Na segunda história, dirigida por Gabriel Martins, estamos em 1987. Um casal de negros pobres chegam à fazenda dos Vieiras em busca de trabalho. O casal passa por situações perturbadoras, inclusive depois que encontram objetos de torturas da época da escravidão. O marido tenta desesperadamente manter o emprego, mas a esposa vai se desesperando. Tenso e bem conduzido.

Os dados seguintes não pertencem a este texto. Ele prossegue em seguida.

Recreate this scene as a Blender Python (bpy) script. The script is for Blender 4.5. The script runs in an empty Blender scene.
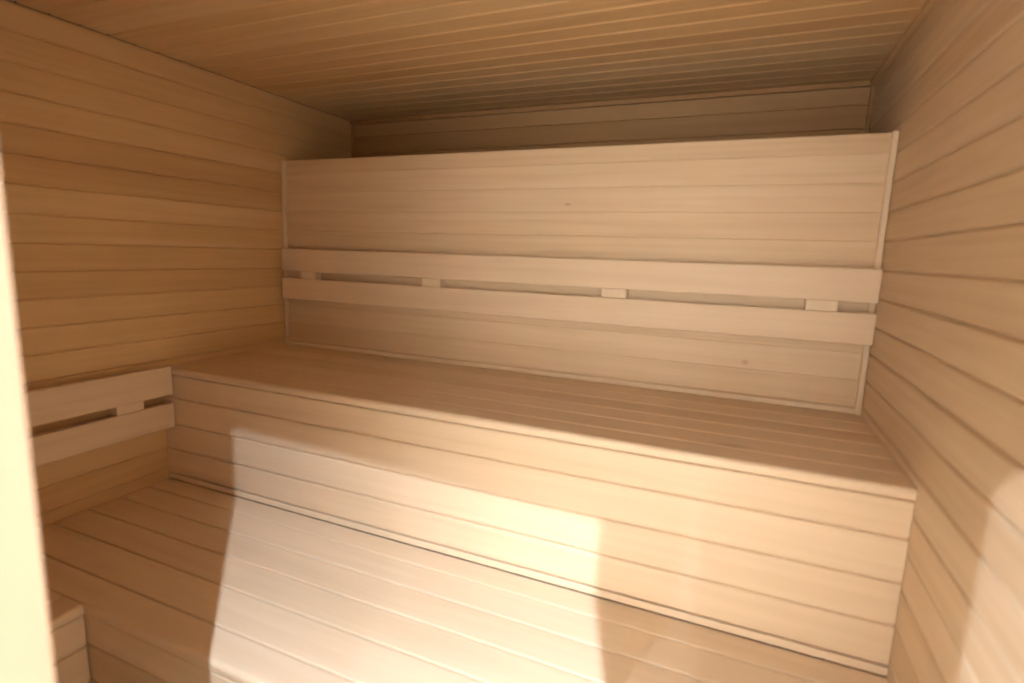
import bpy, math, random
from mathutils import Matrix, Vector

# ---------------------------------------------------------------- set-up
C = bpy.context.scene.collection
SC = bpy.context.scene
S = 1.15                     # metres per drawing unit
rng = random.Random(7)

# room, in drawing units: x=0 left wall, y=0 front of upper bench, z=0 top of upper bench
W, YP, YB, ZC = 2.226, 0.583, 1.054, 1.059      # right wall, panel plane, back wall, ceiling
YF, TF = -1.062, 0.11                           # inner face of the front wall, its thickness
ZL, ZF = -0.42, -0.84                           # lower bench top, floor
D0, D1, DT = 1.456, 1.983, 0.922                # doorway left, right, top
YL, XS = -0.560, 0.501                          # lower bench front, side bench front
PT = 0.797                                      # top of the panel

# camera
yaw, pitch, roll = 0.3971, -0.1621, 0.0323
cd = bpy.data.cameras.new('camera')
cam = bpy.data.objects.new('camera', cd); C.objects.link(cam)
fwd = Vector((-math.sin(yaw)*math.cos(pitch), math.cos(yaw)*math.cos(pitch), math.sin(pitch)))
rt0 = Vector((math.cos(yaw), math.sin(yaw), 0)); up0 = rt0.cross(fwd)
rt = math.cos(roll)*rt0 + math.sin(roll)*up0
up = -math.sin(roll)*rt0 + math.cos(roll)*up0
M = Matrix((rt, up, -fwd)).transposed().to_4x4()
M.translation = Vector((1.869, -1.2458, 0.4364))*S
cam.matrix_world = M
cd.sensor_fit = 'HORIZONTAL'; cd.sensor_width = 36; cd.lens = 540.68/1024*36
cd.clip_start = 0.02
cd.dof.use_dof = True; cd.dof.focus_distance = 8.0; cd.dof.aperture_fstop = 2.2
SC.camera = cam

# view and world
SC.view_settings.view_transform = 'Standard'; SC.view_settings.look = 'None'
SC.view_settings.gamma = 1.0; SC.view_settings.use_curve_mapping = False
SC.view_settings.exposure = 0.0
wd = bpy.data.worlds.new('world'); SC.world = wd; wd.use_nodes = True
wd.node_tree.nodes['Background'].inputs[0].default_value = (1, .93, .84, 1)
wd.node_tree.nodes['Background'].inputs[1].default_value = 0.02
SC.cycles.max_bounces = 14; SC.cycles.diffuse_bounces = 12
SC.cycles.sample_clamp_indirect = 6

# the downlights of the changing room outside the doorway: a grid in its ceiling, and added fill spots
LAMP = (0.94, 1.055, 1.19)
ZLAMP = 1.42
def downlight_or_fill(x, y, power, rad=0.007, cone=150, tilt=0):
    l = bpy.data.lights.new('downlight_or_fill', 'SPOT')
    l.energy = power; l.color = LAMP; l.shadow_soft_size = rad*S
    l.spot_size = math.radians(cone); l.spot_blend = 1.0
    o = bpy.data.objects.new('downlight_or_fill', l); C.objects.link(o)
    o.location = (x*S, y*S, ZLAMP*S); o.rotation_euler.x = math.radians(tilt)
P1 = 560.0
for x, y, k in ((2.160, -1.713, .97), (1.000, -1.713, .8), (2.190, -2.80, .36), (1.000, -2.80, .5)):
    downlight_or_fill(x, y, P1*k)
for x, k in ((0.8, 1.6), (1.9, 3.1), (3.0, 5.0)):      # added fill spots on the far wall, for more soft light through the doorway
    downlight_or_fill(x, -3.7, P1*k, .03, 110, -48)

# ---------------------------------------------------------------- materials
def node(nt, t, x=0, **kw):
    n = nt.nodes.new(t); n.location = (x, 0)
    for k, v in kw.items(): setattr(n, k, v)
    return n
def wood(name, dark, mid, light, rough=0.55, grain=1.0, knots=()):
    m = bpy.data.materials.new(name); m.use_nodes = True
    nt = m.node_tree; L = nt.links.new
    bs = nt.nodes['Principled BSDF']
    uv = node(nt, 'ShaderNodeUVMap', uv_map='UVMap')
    sd = node(nt, 'ShaderNodeAttribute', attribute_name='seed')
    tn = node(nt, 'ShaderNodeAttribute', attribute_name='tone')
    mp = node(nt, 'ShaderNodeCombineXYZ'); sp = node(nt, 'ShaderNodeSeparateXYZ')
    L(uv.outputs['UV'], sp.inputs[0])
    mu = node(nt, 'ShaderNodeMath', operation='MULTIPLY'); mu.inputs[1].default_value = 1.1
    mv = node(nt, 'ShaderNodeMath', operation='MULTIPLY'); mv.inputs[1].default_value = 46
    ms = node(nt, 'ShaderNodeMath', operation='MULTIPLY'); ms.inputs[1].default_value = 37.7
    L(sp.outputs[0], mu.inputs[0]); L(sp.outputs[1], mv.inputs[0]); L(sd.outputs['Fac'], ms.inputs[0])
    L(mu.outputs[0], mp.inputs[0]); L(mv.outputs[0], mp.inputs[1]); L(ms.outputs[0], mp.inputs[2])
    n1 = node(nt, 'ShaderNodeTexNoise'); n1.inputs['Scale'].default_value = 1.0
    n1.inputs['Detail'].default_value = 5; n1.inputs['Distortion'].default_value = 0.35
    L(mp.outputs[0], n1.inputs['Vector'])
    # broad figure along the board
    mp2 = node(nt, 'ShaderNodeCombineXYZ')
    mv2 = node(nt, 'ShaderNodeMath', operation='MULTIPLY'); mv2.inputs[1].default_value = 11
    L(sp.outputs[1], mv2.inputs[0])
    L(mu.outputs[0], mp2.inputs[0]); L(mv2.outputs[0], mp2.inputs[1]); L(ms.outputs[0], mp2.inputs[2])
    n2 = node(nt, 'ShaderNodeTexNoise'); n2.inputs['Scale'].default_value = 1.3
    n2.inputs['Detail'].default_value = 2; n2.inputs['Distortion'].default_value = 0.8
    L(mp2.outputs[0], n2.inputs['Vector'])
    # factor = .5 + tone + grain
    def madd(a, k, b):
        q = node(nt, 'ShaderNodeMath', operation='MULTIPLY_ADD'); L(a, q.inputs[0]); q.inputs[1].default_value = k
        if b is None: q.inputs[2].default_value = 0
        elif isinstance(b, float): q.inputs[2].default_value = b
        else: L(b, q.inputs[2])
        return q.outputs[0]
    f = madd(n1.outputs['Fac'], 0.55*grain, 0.5 - 0.275*grain - 0.25*grain)
    f = madd(n2.outputs['Fac'], 0.5*grain, f)
    f = madd(tn.outputs['Fac'], 0.5, f)
    cr = node(nt, 'ShaderNodeValToRGB')
    cr.color_ramp.elements[0].position = 0.0; cr.color_ramp.elements[0].color = (*dark, 1)
    cr.color_ramp.elements[1].position = 1.0; cr.color_ramp.elements[1].color = (*light, 1)
    e = cr.color_ramp.elements.new(0.5); e.color = (*mid, 1)
    L(f, cr.inputs[0]); col = cr.outputs[0]
    geo = node(nt, 'ShaderNodeNewGeometry')
    for (kx,ky,kz,lx,ly,lz,amt) in knots:            # small knots and resin streaks in single boards
        sb = node(nt, 'ShaderNodeVectorMath', operation='SUBTRACT'); sb.inputs[1].default_value = (kx*S,ky*S,kz*S)
        sc = node(nt, 'ShaderNodeVectorMath', operation='DIVIDE'); sc.inputs[1].default_value = (lx*S,ly*S,lz*S)
        ln = node(nt, 'ShaderNodeVectorMath', operation='LENGTH')
        mr = node(nt, 'ShaderNodeMapRange'); mr.inputs['From Min'].default_value = 1; mr.inputs['From Max'].default_value = .15
        mr.inputs['To Min'].default_value = 0; mr.inputs['To Max'].default_value = amt
        mx = node(nt, 'ShaderNodeMix', data_type='RGBA')
        mx.inputs[7].default_value = (.30,.16,.07,1)
        L(geo.outputs['Position'], sb.inputs[0]); L(sb.outputs[0], sc.inputs[0]); L(sc.outputs[0], ln.inputs[0])
        L(ln.outputs['Value'], mr.inputs['Value']); L(mr.outputs[0], mx.inputs[0]); L(col, mx.inputs[6]); col = mx.outputs[2]
    L(col, bs.inputs['Base Color'])
    bs.inputs['Roughness'].default_value = rough
    bs.inputs['Specular IOR Level'].default_value = 0.3
    b = node(nt, 'ShaderNodeBump'); b.inputs['Strength'].default_value = 0.04; b.inputs['Distance'].default_value = 0.002
    L(n1.outputs['Fac'], b.inputs['Height']); L(b.outputs[0], bs.inputs['Normal'])
    return m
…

O terceiro episódio é dirigido por Ian Abé e se passa em 1921. Mesmo décadas depois da abolição da escravatura, negros ainda vivem em situações análogas de escravidão na fazenda dos Vieiras, comandada como sempre pela mão de ferro de Vieira, que não se omite em dar chibatadas em seus “empregados”. Neste episódio as protagonistas são duas irmãs (interpretadas pelas irmãs Miuly e Yurie Felipe da Silva), uma rebelde e outra “mansa”. Embora essa última se mostre aparentemente apática, ela demonstra possuir o dom de queimar tudo o que toca, o que lembra um pouco a protagonista do livro “A Incendiária” de Stephen King, que depois viraria o filme Chamas da Vingança, com Drew Barrymore como a garotinha que possui a capacidade de por fogo em tudo.  Como podemos ver esse episódio abraça o fantástico, além dos fantasmas contidos nos outros.

O quarto episódio é dirigido por Jhesus Tribuzi. Estamos em 1871, não por acaso o ano em que se instaurou a Lei do Ventre Livre, onde os filhos de escravos nasceriam livres. Aqui temos um escravo que perdeu a mulher e seu filho no parto. Afetado pelas perdas e cansado dos maus tratos o escravo foge da fazenda dos Vieiras, levando a tiracolo o cadáver de seu filho natimorto. Sendo caçado pelos capatazes.

Chegamos ao último segmento, que num ciclo acaba sendo dirigido novamente por Ramon Porto Mota, que nos entrega a história de um grupo de quilombolas que atacam a fazenda dos Vieiras.

Concebido para ser uma minissérie de TV, O Nó do Diabo sofre de dois problemas: a clássica irregularidade quando se trata de antologias, e o tempo de duas horas de duração, que acaba cansando o espectador e se diluindo aos poucos. O último episódio, por exemplo, não consegue continuar com o mesmo impacto do segundo e terceiro episódios, os melhores.

Os destaques vão para fotografia, a sonoplastia e para o elenco que mescla caras novas com atores veteranos como Zezé Motta e Fernando Teixeira, arrepiante como o Sr. Vieira.

Brutal e tenso, ainda que irregular, O Nó do Diabo, apesar de seus deslizes, é um filme relevante, com uma proposta corajosa e que usa dos artifícios do cinema fantástico para discutir a questão do negro na sociedade brasileira de ontem e de hoje. Só por isso já vale e muito ser conferido.